Sehingga patut diduga ada tujuan lain dari Firli Bahuri dan kuasa hukumnya menggunakan dokumen tersebut. "Itu termasuk dugaan pelanggaran informasi dikecualikan atau rahasia sebagaimana diatur dalam UU Keterbukaan Informasi Publik," kata Edy.
Dia menyebut, dokumen DKJA diduga merupakan dokumen hasil penyelidikan dan penyidikan KPK. Maka dengan dibukanya sebagai bukti dalam praperadilan itu, Firli bisa diduga melanggar ketentuan Paal 54 UU Nomor 14 Tahun 2008 tentang Keterbukaan Informasi Publik juncto Pasal 322 KUHP.
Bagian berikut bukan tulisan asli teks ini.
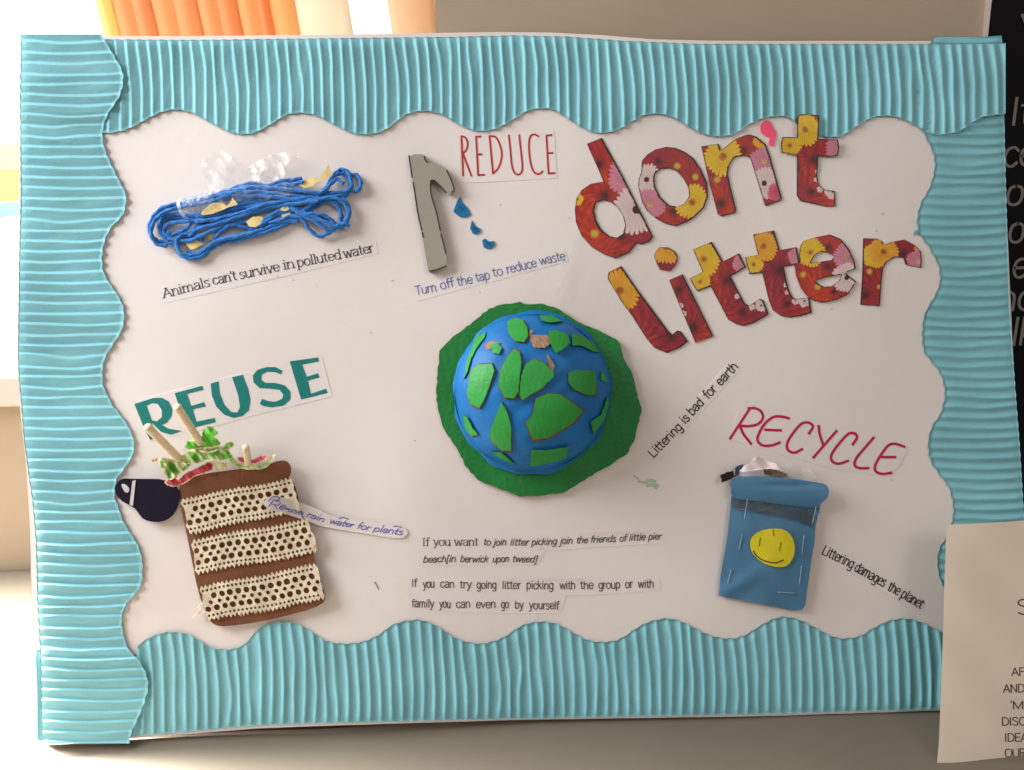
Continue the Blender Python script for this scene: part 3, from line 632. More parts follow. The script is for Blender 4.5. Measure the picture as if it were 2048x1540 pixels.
A3 = (1130, 220, 4.813); A4 = (1480, 220, 4.813); A5 = (1180, 440, 5.5); A6 = (1500, 420, 5.5)
SH = [(3.6,-1.2),(-1.6,0),(0,1.2),(2.4,2.0)]
letter('letter_d', [[(210,325),(355,268),(560,640),(850,1220),(820,1265),(745,1292),(690,1285),(620,1375),(490,1428),(380,1390),(260,1320),(160,1210),(105,1080),(95,960),(110,850),(160,770),(250,710),(370,690),(330,590)],
                    [(300,890),(380,868),(450,890),(510,940),(560,1020),(580,1110),(560,1190),(500,1228),(430,1215),(350,1150),(300,1060),(282,970)]],
       [(610,640,200,'p'),(690,960,240,'w'),(120,860,60,'y')], [(330,520,55),(385,820,60),(545,1215,50)], [(285,1190,32)], 1, SH, 'large flower print letter d with a white daisy on its stem', A3)
letter('letter_o', [[(740,490),(790,430),(870,380),(970,355),(1060,362),(1150,400),(1240,465),(1310,570),(1370,700),(1378,830),(1340,940),(1250,1030),(1180,1075),(1070,1118),(960,1090),(870,1040),(790,970),(740,880),(705,740),(710,660),(735,600),(738,520)],
                    [(870,610),(930,565),(1010,560),(1080,590),(1140,660),(1190,750),(1195,830),(1150,900),(1080,930),(1000,915),(920,840),(870,740),(862,660)]],
       [(785,670,155,'w'),(815,905,155,'p'),(1225,885,175,'y')], [(900,495,35),(1040,970,45)], [(1080,540,26),(1255,645,26)], 2, SH, 'round flower print letter o between the d and the n', A3)
n3 = [(1312,350),(1400,335),(1480,325),(1505,390),(1560,340),(1640,280),(1740,240)]; n4 = [(90,235),(160,255),(250,330),(290,440),(405,850),(395,870),(250,925),(235,900),(100,460),(60,440)]; n3b = [(1720,440),(1660,448),(1620,470),(1580,540),(1570,620),(1600,760),(1650,960),(1640,990),(1505,1025),(1470,1000),(1390,700)]
dx = (1480-1130)*4.813
letter('letter_n', [n3+[(x+dx, y) for x, y in n4]+n3b], [(1520,450,190,'y'),(200+dx,300,75,'o'),(235+dx,495,145,'p'),(235+dx,705,155,'w'),(355+dx,790,95,'m')], [(1720,390,45),(1500,900,60)], [(1465,670,26)], 3, SH, 'flower print letter n with pink and white daisies down its right leg', A3)
letter('letter_t', [[(553,60),(600,38),(765,50),(755,280),(945,285),(955,360),(945,440),(850,450),(755,440),(745,640),(760,720),(810,765),(915,780),(920,925),(840,930),(700,900),(580,875),(548,825),(550,435),(400,410),(395,320),(410,260),(548,262)]],
       [(480,340,115,'y'),(625,190,160,'y'),(960,370,140,'p'),(750,590,28,'w'),(735,670,24,'w'),(770,765,30,'w'),(890,780,80,'w')], [(715,480,55),(690,790,42)], [], 4, [(2.6,0),(-2.4,0),(0,1.5),(0,-1.8)], 'upright flower print letter t ending the word don\'t, overlapping the top border', A4, curl=lambda x, y: 0.0042*np.clip((345-y)/80, 0, 1)**1.5)
o2 = slab('apostrophe', [smoothpoly(crop(*A4)([(205,130),(250,98),(300,115),(315,165),(348,215),(340,290),(320,350),(285,345),(275,320),(290,260),(240,250),(200,215),(195,170)]), 1)], 0.0004, 0.0005, [mat('hot_pink_paper', (255, 84, 122), 0.6)]); tagp(o2, 'hot pink paper apostrophe between the n and the t', 'apostrophe')
letter('letter_l', [[(205,575),(345,505),(520,760),(870,1230),(905,1260),(960,1215),(1000,1225),(1080,1335),(1000,1400),(850,1462),(710,1405),(620,1300),(460,1050),(350,900),(195,645)]],
       [(325,780,235,'o')], [(325,810,26),(895,1280,60)], [], 5, SH, 'leaning flower print letter l starting the word litter', A5)
letter('letter_i', [[(872,660),(1020,595),(1355,1270),(1345,1285),(1160,1350),(1050,1090),(990,950)]], [(1000,940,30,'w'),(1035,1030,32,'w')], [(985,765,52),(1130,1180,75)], [], 6, [(3.0,-0.8),(-1,0)], 'short flower print letter i without its dot, after the l', A5)
letter('letter_dot', [[(770,297),(860,300),(930,340),(965,400),(960,460),(935,510),(885,563),(770,545),(740,490),(705,400),(725,340)]], [(835,290,195,'o')], [], [], 7, [(2.0,-1.0),(-0.8,0)], 'small round yellow dot of the letter i', A5)
letter('letter_t', [[(1135,325),(1340,238),(1465,455),(1640,365),(1720,520),(1550,620),(1640,800),(1705,920),(1755,940),(1870,865),(1910,885),(1965,1030),(1950,1050),(1800,1135),(1690,1165),(1600,1140),(1520,1095),(1330,730),(1180,785),(1095,645),(1240,570)]],
       [(1210,680,120,'y'),(1250,430,190,'y'),(1690,480,125,'p'),(1620,840,30,'w'),(1780,960,35,'w'),(1885,940,70,'w')], [(1520,660,66),(1680,1020,45)], [], 8, SH, 'tilted flower print letter t, first t of the word litter', A5)
letter('letter_t', [[(35,268),(265,225),(330,440),(515,408),(552,590),(375,625),(395,740),(430,880),(470,960),(510,980),(655,960),(680,1130),(560,1165),(440,1182),(340,1165),(250,1100),(210,1000),(135,690),(-5,706),(-52,520),(90,495)]],
       [(40,600,110,'y'),(150,400,170,'o'),(525,510,110,'p'),(395,820,30,'w'),(408,905,26,'w'),(500,1000,40,'w'),(600,1000,70,'w')], [(335,660,66),(405,1035,45)], [], 9, SH, 'second t of the word litter, half under the e', A6)
letter('letter_e', [[(552,400),(590,340),(720,300),(880,268),(1000,320),(1090,430),(1150,560),(1165,645),(1048,690),(1065,705),(1170,790),(1080,930),(950,990),(800,1018),(700,995),(620,940),(560,860),(505,720),(493,600),(555,580),(546,500)],
                    [(665,585),(720,490),(790,455),(860,465),(925,510),(900,550),(830,560)], [(720,775),(850,735),(1018,708),(980,780),(900,838),(820,845),(760,820)]],
       [(665,465,165,'y'),(1070,515,160,'p'),(1065,745,165,'w')], [(860,410,48),(855,620,48),(920,900,42)], [(585,710,26),(745,845,28)], 10, [(3.0,-1.2),(-1.0,0),(0,1.6)], 'flower print letter e with a pink daisy, after the two t letters', A6, th=0.0013)
letter('letter_r', [[(1245,310),(1400,315),(1455,345),(1470,385),(1560,350),(1700,325),(1820,390),(1880,460),(1890,545),(1885,635),(1710,600),(1690,525),(1600,515),(1510,570),(1465,640),(1450,760),(1428,1055),(1215,1040),(1235,700)]],
       [(1370,500,140,'y'),(1470,460,165,'o'),(1870,430,65,'o'),(1850,570,135,'p')], [(1680,490,52),(1270,940,50)], [(1315,675,26),(1420,845,20)], 11, [(2.4,0.8),(-2.6,0)], 'flower print letter r nearest the right border', A6)

# ================================================================== TAP AND DROPS
M_TAP = mat('grey_foam', (156, 149, 134), 0.55, 0.03, 50, 0.15, 500); M_TAPE = mat('black_marker_edge', (34, 28, 24), 0.8)
tap = [(72,258),(100,263),(115,250),(190,250),(205,262),(215,300),(240,325),(300,325),(350,345),(395,385),(425,440),(450,500),(467,562),(425,600),(400,585),(360,540),(300,480),(272,468),(255,490),(262,600),(300,720),(330,850),(365,1000),(395,1100),(402,1212),(325,1232),(248,1260),(240,1240),(200,1000),(150,750),(110,480),(90,380)]
tt = thing('tap', anchor_of(c2(tap)), 'grey foam tap shape with black marker edges, left of REDUCE', 'tap')
slab('body', [c2(tap)], 0.0004, 0.0052, [M_TAP, M_TAPE], tt, grid=12)
I = Ink()
for q in ([(76,262),(92,370),(103,450)],[(112,490),(130,600),(150,740),(185,900)],[(208,268),(216,300),(236,322)],[(398,388),(426,440),(448,495),(462,560),(440,575)],[(395,580),(355,535),(302,482),(275,473),(262,492),(268,600),(304,720),(334,850),(345,905)],[(350,935),(372,1010),(392,1100)],[(252,1252),(322,1234),(392,1208)],[(190,920),(200,960)]):
    I.stroke(c2(q), 2.6)
I.build('marker_line', K_BLACK, tt, 0.0057)
M_DROP = mat('blue_marker_paper', (18, 122, 172), 0.5, 0.22, 220, 0.1, stretch=(1, 3, 1))
for q, lab in (([(515,615),(535,665),(580,710),(607,768),(560,792),(510,785),(458,742),(470,700),(490,650)], 'largest blue paper water drop, just under the tap spout'), ([(615,815),(645,865),(690,888),(690,915),(650,938),(620,925),(600,880)], 'middle blue paper water drop'),
               ([(703,985),(730,970),(755,997),(805,993),(816,1025),(790,1055),(750,1062),(715,1045)], 'lowest blue paper water drop with a notched top')):
    tagp(slab('water_drop', [c2(q)], 0.0003, 0.0006, [M_DROP, mat('drop_edge', (20, 60, 80))], grid=8), lab, 'water drop', 'paper drops falling from the tap')
    C = np.mean(c2(q), 0)
    I = Ink(); 
    for k in range(3): I.stroke([(C[0]-5+4*k, C[1]-7+3*k), (C[0]-3+4*k, C[1]+1+2*k)], 1.1, smooth=False)
    dr = bpy.context.scene.collection.objects[-1]
    I.build('pen_line', ink('dark_blue_pen', (20, 70, 120)), dr, 0.0011)

# ================================================================== GLOBE
c7 = crop(850, 590, 3.667)
BASE = [(105,410),(200,310),(350,200),(470,100),(560,70),(700,50),(760,70),(870,65),(970,100),(1100,185),(1250,250),(1400,320),(1430,360),(1450,450),(1510,550),(1550,700),(1588,850),(1540,1050),(1480,1170),(1300,1280),(1150,1370),(1020,1450),(850,1470),(700,1478),(550,1420),(390,1360),(300,1260),(230,1120),(140,990),(95,850),(80,720),(95,560)]
M_GREEN = mat('green_poster_paint', (24, 124, 52), 0.5, 0.10, 24, 0.35, 70, 0.4); M_BRN = mat('raw_cardboard', (126, 84, 58), 0.85, 0.1, 200)
M_BLUE = mat('blue_poster_paint', (22, 118, 190), 0.5, 0.16, 26, 0.5, 80, 0.35); M_LAND = mat('bright_green_paint', (50, 158, 66), 0.5, 0.09, 50, 0.4, 90, 0.35)
gl = thing('globe_model', anchor_of(c7(BASE)), 'painted paper globe dome with green land pieces on a green cardboard base', 'globe')
bw = lambda x, y: 0.0005*nz(x, y, 34, 2)+0.0002*np.sin(x*0.31+np.sin(y*0.17)*2)*np.sin(y*0.27+np.sin(x*0.11)*3)
slab('base', [rough_edge(c7(BASE), 1.3, 7)], 0.0008, 0.0035, [M_GREEN, M_BRN], gl, grid=7, warp=bw, smooth=False)
GC = P([c7([(788,716)])[0]], 0.004)[0]; GR = 0.0668; GH = 0.040
def dome_h(x, y, s=0.0):
    r = np.hypot(x, y)/(GR+s); r = np.clip(r, 0, 1); return (GH+s)*np.clip(1-r**2.3, 0, 1)**0.62
ang = np.linspace(0, 2*math.pi, 97)[:-1]; rings = np.sqrt(np.linspace(0, 1, 34)); V = []; 
for r in rings:
    for a in ang:
        wob = 1+0.010*math.sin(3*a+1)+0.006*math.sin(7*a)+0.004*math.sin(13*a)
        x, y = r*GR*wob*math.cos(a), r*GR*wob*math.sin(a); z = float(dome_h(x/wob, y/wob)); z += (0.0007*(math.sin(x*130+y*60)+math.sin(y*170-x*50))+0.0004*(math.sin(x*330+y*210)+math.sin(y*390-x*270)))*(1-r)
        V.append((GC[0]+x, GC[1]+y, GC[2]+z))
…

Firli dan tim hukumnya diduga menggunakan dokumen tersebut untuk mencoba menekan Kapolda Metro Jaya, Irjen Karyoto dengan mengungkap kasus DJKA. "Mereka hubung-hubungkan dengan pengusaha asal Yogyakarta, Muhammad Suryo, yang diduga terkait dengan lelang proyek kereta api di DJKA tersebut. Di mana M Suryo merupakan teman Kapolda Metro Jaya," kata Edy.
Selanjutnya Edy meminta agar penyidik juga melakukan pemeriksaan pimpinan KPK yang memberikan akses terhadap Firli membawa dokumen tersebut. Pemeriksaan terhadap pimpinan KPK perlu dilakukan untuk membuat terang benderang persoalannya.
Menurut dia, selain membawa dan menggunakan dokumen terlarang dalam gugatan praperadilan, Firli juga pernah diduga membocorkan dokumen penyelidikan kasus Tunjangan Kinerja (Tukin) di Kementerian ESDM sekitar April 2023. Padahal, kasus itu sedang ditangani KPK, malah bocor ke publik.
"Maka pemeriksaan terhadap persoalan dokumen DJKA Kemenhub itu mesti dilakukan secara simultan dan komprehensif. Ini melibatkan banyak hal dan banyak pihak, yang semuanya perlu diperiksa juga," ucap Edy.